Implementing Augmented Engineering with Hybrid AI: A Collaboration between Capgemini and Wolfram
Capgemini Engineering and Wolfram Research are developing a co-scientist framework: a tool designed to support engineers working on complex physical systems. Drawing on shared strengths in symbolic computation, generative AI and systems engineering, the co-scientist helps translate engineering intent into executable, verifiable computations.
This project is part of Capgemini’s broader Augmented Engineering strategy, an initiative that applies hybrid AI techniques to real-world engineering challenges. By combining Wolfram’s expertise in symbolic computation with generative AI, the co-scientist helps teams engage with complex problems earlier in the design process—making it easier to refine assumptions and address critical risks before they compound.
Natural Language In, Symbolic Logic Out
The co-scientist is designed to bridge natural language input and computational output. By combining large language models with Wolfram’s symbolic computation and curated knowledgebase, it allows engineers to ask domain-specific questions in plain language and receive results in the form of executable code, equations or dynamic models that can be verified and reused.
Using the co-scientist feels less like querying a search engine and more like working with a technically fluent collaborator. Engineers can describe the problem in their own words—“simulate thermal behavior under load” or “optimize actuator response time”—and receive results they can validate immediately. Behind the scenes, the co-scientist generates Wolfram Language code and combines existing models, Wolfram Language code and computable data to return outputs that are not just plausible but logically structured and derived from verifiable computation.
Building Trust with Hybrid AI
This collaboration puts hybrid AI to practical use by combining the flexibility of language models with the structure of symbolic reasoning and computational modeling. Instead of generating surface-level responses, the system can explain its logic and return results that hold up in real-world settings like aerospace or industrial automation.
In regulated or high-risk environments, outputs must be traceable and reproducible. Hybrid AI systems built on symbolic foundations allow teams to audit every step: how an equation was derived, what assumptions were embedded and how the result fits within engineering constraints. That’s not just helpful—it’s required in science and engineering.

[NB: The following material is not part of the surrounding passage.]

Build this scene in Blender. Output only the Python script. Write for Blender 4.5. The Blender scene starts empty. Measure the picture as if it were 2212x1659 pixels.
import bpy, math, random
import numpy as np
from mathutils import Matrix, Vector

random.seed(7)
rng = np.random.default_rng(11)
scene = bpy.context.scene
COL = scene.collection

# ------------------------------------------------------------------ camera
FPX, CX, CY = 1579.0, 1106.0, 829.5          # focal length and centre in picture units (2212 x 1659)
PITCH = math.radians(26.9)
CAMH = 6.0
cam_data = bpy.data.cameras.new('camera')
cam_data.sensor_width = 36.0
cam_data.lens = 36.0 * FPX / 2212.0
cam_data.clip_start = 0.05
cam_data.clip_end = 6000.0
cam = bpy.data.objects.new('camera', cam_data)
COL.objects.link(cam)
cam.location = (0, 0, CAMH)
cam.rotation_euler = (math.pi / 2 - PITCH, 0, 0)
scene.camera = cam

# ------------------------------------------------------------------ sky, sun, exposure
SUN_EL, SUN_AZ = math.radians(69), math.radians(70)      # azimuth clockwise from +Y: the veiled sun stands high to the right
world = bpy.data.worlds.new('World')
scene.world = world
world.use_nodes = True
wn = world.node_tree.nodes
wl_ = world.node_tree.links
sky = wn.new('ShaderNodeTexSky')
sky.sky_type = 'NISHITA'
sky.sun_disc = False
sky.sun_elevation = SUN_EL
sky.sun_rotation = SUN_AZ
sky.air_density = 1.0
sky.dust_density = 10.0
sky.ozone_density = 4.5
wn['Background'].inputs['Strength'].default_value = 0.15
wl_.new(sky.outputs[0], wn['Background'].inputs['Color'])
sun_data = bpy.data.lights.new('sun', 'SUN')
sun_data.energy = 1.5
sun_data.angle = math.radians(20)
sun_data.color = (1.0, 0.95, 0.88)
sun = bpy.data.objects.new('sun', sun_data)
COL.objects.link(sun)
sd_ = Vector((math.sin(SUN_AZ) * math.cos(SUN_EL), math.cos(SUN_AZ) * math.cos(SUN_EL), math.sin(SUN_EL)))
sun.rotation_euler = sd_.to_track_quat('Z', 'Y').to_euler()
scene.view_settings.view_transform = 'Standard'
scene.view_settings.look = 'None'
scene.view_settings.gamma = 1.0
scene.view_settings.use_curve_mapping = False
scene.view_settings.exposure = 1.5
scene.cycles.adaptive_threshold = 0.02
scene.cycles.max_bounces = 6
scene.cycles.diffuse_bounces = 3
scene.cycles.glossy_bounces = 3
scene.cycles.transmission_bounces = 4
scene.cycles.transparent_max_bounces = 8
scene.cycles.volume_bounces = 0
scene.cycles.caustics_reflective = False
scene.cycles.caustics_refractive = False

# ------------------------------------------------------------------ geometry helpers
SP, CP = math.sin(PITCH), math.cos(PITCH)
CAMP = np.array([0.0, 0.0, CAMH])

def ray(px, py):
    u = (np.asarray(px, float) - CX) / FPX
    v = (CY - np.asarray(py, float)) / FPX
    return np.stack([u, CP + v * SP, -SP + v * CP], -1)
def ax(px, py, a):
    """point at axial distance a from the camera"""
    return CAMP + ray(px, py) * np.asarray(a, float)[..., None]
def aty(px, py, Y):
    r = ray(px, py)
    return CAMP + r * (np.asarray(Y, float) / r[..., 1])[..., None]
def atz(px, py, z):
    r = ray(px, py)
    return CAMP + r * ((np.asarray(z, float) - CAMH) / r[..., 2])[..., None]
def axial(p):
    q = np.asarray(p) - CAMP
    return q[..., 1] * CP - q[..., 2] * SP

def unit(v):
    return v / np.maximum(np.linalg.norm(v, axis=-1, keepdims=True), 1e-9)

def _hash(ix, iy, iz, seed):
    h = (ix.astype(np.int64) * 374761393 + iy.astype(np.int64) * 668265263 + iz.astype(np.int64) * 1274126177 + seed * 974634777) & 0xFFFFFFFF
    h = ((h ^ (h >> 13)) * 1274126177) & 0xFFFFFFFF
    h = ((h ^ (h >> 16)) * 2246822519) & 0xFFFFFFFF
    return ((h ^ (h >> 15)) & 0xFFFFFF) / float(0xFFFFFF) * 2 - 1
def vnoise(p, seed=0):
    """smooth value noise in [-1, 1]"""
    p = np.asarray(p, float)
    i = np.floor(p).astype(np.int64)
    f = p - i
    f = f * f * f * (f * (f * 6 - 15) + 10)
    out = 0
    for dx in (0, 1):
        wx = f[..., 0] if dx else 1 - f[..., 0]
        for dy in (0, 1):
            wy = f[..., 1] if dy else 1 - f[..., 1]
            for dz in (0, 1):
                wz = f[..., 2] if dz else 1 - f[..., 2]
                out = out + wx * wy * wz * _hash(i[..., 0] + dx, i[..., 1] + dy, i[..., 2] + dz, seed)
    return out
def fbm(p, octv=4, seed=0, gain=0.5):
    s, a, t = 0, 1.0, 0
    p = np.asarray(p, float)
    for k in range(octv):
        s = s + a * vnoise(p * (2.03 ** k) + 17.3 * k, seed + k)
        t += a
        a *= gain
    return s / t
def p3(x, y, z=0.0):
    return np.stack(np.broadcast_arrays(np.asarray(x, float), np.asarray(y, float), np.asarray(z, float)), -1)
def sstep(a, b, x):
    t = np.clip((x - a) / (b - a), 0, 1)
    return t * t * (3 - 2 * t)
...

From Acceleration to Transformation
The co-scientist doesn’t just accelerate existing workflows—it shifts how engineers and researchers approach complex challenges. Instead of translating a question into technical requirements and then into code, users can work at the level of intent, refining the problem itself as they explore possible solutions. That creates space for earlier insights, faster course corrections and a more iterative, computationally grounded design process.
As this collaboration continues, Wolfram’s computational framework keeps the co-scientist anchored in formal logic and verifiable output—qualities that matter in domains where failure isn’t an option. From engineering design to sustainability analysis, the co-scientist is already showing how generative AI can shift from surface-level response to real computational utility.